What the task requires :: Quote from the first line below through the line that contains "PI = math.pi", both included, and leave the pictures out.

════════

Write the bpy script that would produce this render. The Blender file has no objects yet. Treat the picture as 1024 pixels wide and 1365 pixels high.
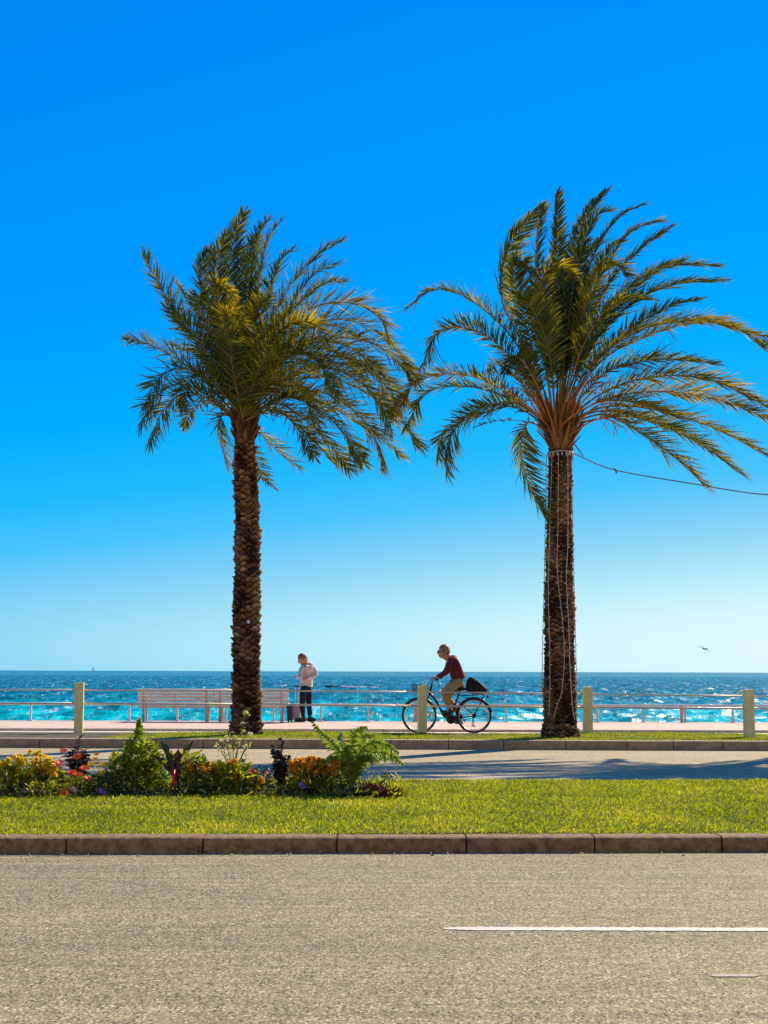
import bpy, bmesh, math, random
import numpy as np
from mathutils import Vector, Matrix

SC = bpy.context.scene
COL = SC.collection
R = math.radians
rng = np.random.default_rng(7)
random.seed(7)
PI = math.pi

# ------------------------------------------------------------------ camera
FPX, W0, H0 = 1970.0, 1024.0, 1365.0
HORIZ = 895.0
EYE = 1.40
pitch = math.atan((HORIZ - H0 / 2) / FPX)
roll = R(0.17)
CM = (Matrix.Rotation(PI / 2 + pitch, 3, 'X') @ Matrix.Rotation(roll, 3, 'Z'))
cam_d = bpy.data.cameras.new('camera')
cam = bpy.data.objects.new('camera', cam_d)
COL.objects.link(cam)
cam.matrix_world = Matrix.Translation((0, 0, EYE)) @ CM.to_4x4()
cam_d.sensor_fit = 'VERTICAL'
cam_d.sensor_height = 36.0
cam_d.lens = 36.0 * FPX / H0
cam_d.clip_start = 0.1
cam_d.clip_end = 120000
SC.camera = cam
_CM = np.array(CM)


def ray(px, py):
    return _CM @ np.array([(px - W0 / 2) / FPX, (H0 / 2 - py) / FPX, -1.0])


def at(px, py, Y):
    d = ray(px, py)
    return np.array([0, 0, EYE]) + d * (Y / d[1])


def gnd(px, py, z):
    d = ray(px, py)
    return np.array([0, 0, EYE]) + d * ((z - EYE) / d[2])


# ------------------------------------------------------------------ helpers
def thing(name, label, cat, loc=(0, 0, 0), group=None):
    o = bpy.data.objects.new(name, None)
    o.empty_display_size = 0.1
    COL.objects.link(o)
    o.location = Vector([float(c) for c in loc])
    o['label'] = label
    o['category'] = cat
    if group:
        o['group'] = group
    return o


def tag(o, label=None, cat=None, group=None, kind=None):
    if label: o['label'] = label
    if cat: o['category'] = cat
    if group: o['group'] = group
    if kind: o['kind'] = kind
    return o


def root_loc(o):
    v = Vector((0, 0, 0))
    while o is not None:
        v = v + o.location
        o = o.parent
    return np.array(v)


def link_mesh(name, me, mat, parent=None, smooth=True):
    o = bpy.data.objects.new(name, me)
    COL.objects.link(o)
    if mat: me.materials.append(mat)
    if parent: o.parent = parent
    if smooth and len(me.polygons):
        me.polygons.foreach_set('use_smooth', np.ones(len(me.polygons), bool))
    return o


def np_obj(name, V, F, mat, parent=None, smooth=True, origin=None):
    V = np.asarray(V, float)
    off = root_loc(parent) if parent else np.zeros(3)
    if origin is not None:
        off = np.asarray(origin, float)
    me = bpy.data.meshes.new(name)
    me.from_pydata((V - off).tolist(), [], F if isinstance(F, list) else F.tolist())
    me.update()
    o = link_mesh(name, me, mat, parent, smooth)
    if origin is not None:
        o.location = Vector([float(c) for c in origin])
    return o


class MB:
    def __init__(s):
        s.v, s.f = [], []

    def add(s, V, F):
        n = len(s.v)
        s.v.extend([tuple(float(c) for c in p) for p in V])
        s.f.extend([tuple(int(i) + n for i in q) for q in F])
        return s

    def box(s, c, size, rz=0.0, rx=0.0, ry=0.0):
        hx, hy, hz = [k / 2 for k in size]
        P = np.array([(x, y, z) for x in (-hx, hx) for y in (-hy, hy) for z in (-hz, hz)])
        M = np.array(Matrix.Rotation(rz, 3, 'Z') @ Matrix.Rotation(ry, 3, 'Y') @ Matrix.Rotation(rx, 3, 'X'))
        P = P @ M.T + np.array(c)
        return s.add(P, [(0, 1, 3, 2), (4, 6, 7, 5), (0, 4, 5, 1), (2, 3, 7, 6), (0, 2, 6, 4), (1, 5, 7, 3)])

    def tube(s, pts, rad, n=8, closed=False):
        pts = np.asarray(pts, float)
        m = len(pts)
        rad = np.ones(m) * rad if np.isscalar(rad) else np.asarray(rad, float)
        if closed:
            T = np.roll(pts, -1, 0) - np.roll(pts, 1, 0)
        else:
            T = np.gradient(pts, axis=0)
        T /= np.linalg.norm(T, axis=1)[:, None] + 1e-12
        ref = np.array([0, 0, 1.0]) if abs(T[0][2]) < 0.9 else np.array([0, 1.0, 0])
        u = np.cross(T[0], ref); u /= np.linalg.norm(u)
        V = []
        a = np.arange(n) * 2 * PI / n
        for i in range(m):
            u = u - T[i] * np.dot(u, T[i]); u /= np.linalg.norm(u) + 1e-12
            w = np.cross(T[i], u)
            V.append(pts[i] + rad[i] * (np.cos(a)[:, None] * u + np.sin(a)[:, None] * w))
        V = np.concatenate(V)
        F = []
        for i in range(m if closed else m - 1):
            j = (i + 1) % m
            for k in range(n):
                F.append((i * n + k, i * n + (k + 1) % n, j * n + (k + 1) % n, j * n + k))
        if not closed:
            F.append(tuple(range(n))[::-1])
            F.append(tuple(range((m - 1) * n, m * n)))
        return s.add(V, F)

    def sphere(s, c, r, nu=12, nv=8, M=None):
        r = np.ones(3) * r if np.isscalar(r) else np.array(r, float)
        V, F = [], []
        for j in range(nv + 1):
            ph = -PI / 2 + PI * j / nv
            for i in range(nu):
                th = 2 * PI * i / nu
                V.append((math.cos(ph) * math.cos(th), math.cos(ph) * math.sin(th), math.sin(ph)))
        V = np.array(V) * r
        if M is not None: V = V @ np.array(M).T
        V = V + np.array(c)
        for j in range(nv):
            for i in range(nu):
                F.append((j * nu + i, j * nu + (i + 1) % nu, (j + 1) * nu + (i + 1) % nu, (j + 1) * nu + i))
        return s.add(V, F)

    def prism(s, poly, y0, y1):
        """polygon of (x, z) extruded along y"""
        n = len(poly)
        V = [(x, y0, z) for x, z in poly] + [(x, y1, z) for x, z in poly]
        F = [tuple(range(n)), tuple(range(n, 2 * n))[::-1]]
        F += [(i, i + n, (i + 1) % n + n, (i + 1) % n) for i in range(n)]
        return s.add(V, F)

    def build(s, name, mat, parent=None, smooth=True, bevel=0.0, origin=None, angle=None):
        o = np_obj(name, s.v, s.f, mat, parent, smooth, origin)
        bm = bmesh.new(); bm.from_mesh(o.data)
        bmesh.ops.recalc_face_normals(bm, faces=bm.faces)
        bm.to_mesh(o.data); bm.free()
        if bevel:
            b = o.modifiers.new('bevel', 'BEVEL'); b.width = bevel; b.segments = 2; b.limit_method = 'ANGLE'
        return o


def spline(P, n):
    P = np.asarray(P, float)
    Q = np.vstack([2 * P[0] - P[1], P, 2 * P[-1] - P[-2]])
    out = []
    m = len(P) - 1
    for t in np.linspace(0, m, n * 4):
        i = min(int(t), m - 1); u = t - i
        a, b, c, d = Q[i], Q[i + 1], Q[i + 2], Q[i + 3]
        out.append(0.5 * ((2 * b) + (c - a) * u + (2 * a - 5 * b + 4 * c - d) * u * u + (3 * b - a - 3 * c + d) * u ** 3))
    out = np.array(out)
    s = np.concatenate([[0], np.cumsum(np.linalg.norm(np.diff(out, axis=0), axis=1))])
    q = np.linspace(0, s[-1], n)
    return np.stack([np.interp(q, s, out[:, k]) for k in range(out.shape[1])], 1), s[-1]


def norm(A):
    return A / (np.linalg.norm(A, axis=-1, keepdims=True) + 1e-12)


def leaves_np(B, D, L, Wd, droop, prof=(0.35, 1.0, 0.8, 0.05), ts=(0, .35, .7, 1.0), side=None, fold=0.0):
    """many leaf blades: base B, unit direction D, length L, width Wd, droop vector per unit length"""
    B = np.asarray(B, float); D = norm(np.asarray(D, float)); n = len(B)
    L = np.ones(n) * L; Wd = np.ones(n) * Wd
    droop = np.asarray(droop, float)
    if droop.ndim == 1: droop = np.tile(droop, (n, 1))
    if side is None:
        S = np.cross(D, rng.normal(size=(n, 3)) * 0.6 + np.array([0, 0, 1.0]))
    else:
        S = side
    S = norm(S)
    k = len(ts)
    V = np.zeros((n, k, 2, 3))
    for i, t in enumerate(ts):
        c = B + D * (L * t)[:, None] + droop * (L * t * t)[:, None]
        V[:, i, 0] = c - S * (Wd * prof[i] / 2)[:, None]
        V[:, i, 1] = c + S * (Wd * prof[i] / 2)[:, None]
    V = V.reshape(-1, 3)
    base = np.arange(n)[:, None] * (2 * k)
    F = []
    for i in range(k - 1):
        F.append(base + np.array([[2 * i, 2 * i + 1, 2 * i + 3, 2 * i + 2]]))
    F = np.stack(F, 1).reshape(-1, 4)
    return V, F


# ------------------------------------------------------------------ materials
def new_mat(name):
    m = bpy.data.materials.new(name); m.use_nodes = True
    nt = m.node_tree; nt.nodes.clear()
    out = nt.nodes.new('ShaderNodeOutputMaterial')
    return m, nt, out


def N(nt, typ, **kw):
    n = nt.nodes.new(typ)
    for k, v in kw.items():
        if k.startswith('i_'):
            key = k[2:]
            key = int(key) if key.isdigit() else key.replace('_', ' ')
            n.inputs[key].default_value = v
        else:
            setattr(n, k, v)
    return n


def ramp(nt, fac, stops, interp='LINEAR'):
    r = nt.nodes.new('ShaderNodeValToRGB')
    r.color_ramp.interpolation = interp
    e = r.color_ramp.elements
    while len(e) < len(stops): e.new(0.5)
    for el, (p, c) in zip(e, stops):
        el.position = p
        el.color = (c[0], c[1], c[2], 1) if not np.isscalar(c) else (c, c, c, 1)
    nt.links.new(fac, r.inputs[0])
    return r.outputs[0]


def coords(nt, scale=(1, 1, 1), kind='Object'):
    t = N(nt, 'ShaderNodeTexCoord')
    mp = N(nt, 'ShaderNodeMapping')
    mp.inputs['Scale'].default_value = scale
    nt.links.new(t.outputs[kind], mp.inputs[0])
    return mp.outputs[0]


def noise(nt, vec, scale, detail=4, rough=0.6):
    n = N(nt, 'ShaderNodeTexNoise')
    n.inputs['Scale'].default_value = scale
    n.inputs['Detail'].default_value = detail
    n.inputs['Roughness'].default_value = rough
    nt.links.new(vec, n.inputs['Vector'])
    return n.outputs['Fac']


def mixc(nt, fac, a, b, typ='MIX'):
    m = N(nt, 'ShaderNodeMix', data_type='RGBA', blend_type=typ)
    for sock, val in ((m.inputs[0], fac), (m.inputs[6], a), (m.inputs[7], b)):
        if isinstance(val, bpy.types.NodeSocket): nt.links.new(val, sock)
        elif np.isscalar(val): sock.default_value = val
        else: sock.default_value = (val[0], val[1], val[2], 1)
    return m.outputs[2]


def simple(name, col, rough=0.6, var=0.25, nscale=6.0, bump=0.0, bscale=60, metal=0.0, spec=0.3, stretch=(1, 1, 1), detail=5):
    m, nt, out = new_mat(name)
    b = N(nt, 'ShaderNodeBsdfPrincipled')
    b.inputs['Roughness'].default_value = rough
    b.inputs['Metallic'].default_value = metal
    b.inputs['Specular IOR Level'].default_value = spec
    v = coords(nt, stretch)
    f = noise(nt, v, nscale, detail)
    c = np.array(col)
    lo = tuple(c * (1 - var)); hi = tuple(np.minimum(c * (1 + var), 0.95))
    nt.links.new(ramp(nt, f, [(0.3, lo), (0.7, hi)]), b.inputs['Base Color'])
    if bump:
        f2 = noise(nt, v, bscale, 4)
        bp = N(nt, 'ShaderNodeBump'); bp.inputs['Strength'].default_value = bump; bp.inputs['Distance'].default_value = 0.02
        nt.links.new(f2, bp.inputs['Height']); nt.links.new(bp.outputs[0], b.inputs['Normal'])
    nt.links.new(b.outputs[0], out.inputs[0])
    return m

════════

Solution to this problem ::
Write the bpy script that would produce this render. The Blender file has no objects yet. Treat the picture as 1024 pixels wide and 1365 pixels high.
import bpy, bmesh, math, random
import numpy as np
from mathutils import Vector, Matrix

SC = bpy.context.scene
COL = SC.collection
R = math.radians
rng = np.random.default_rng(7)
random.seed(7)
PI = math.pi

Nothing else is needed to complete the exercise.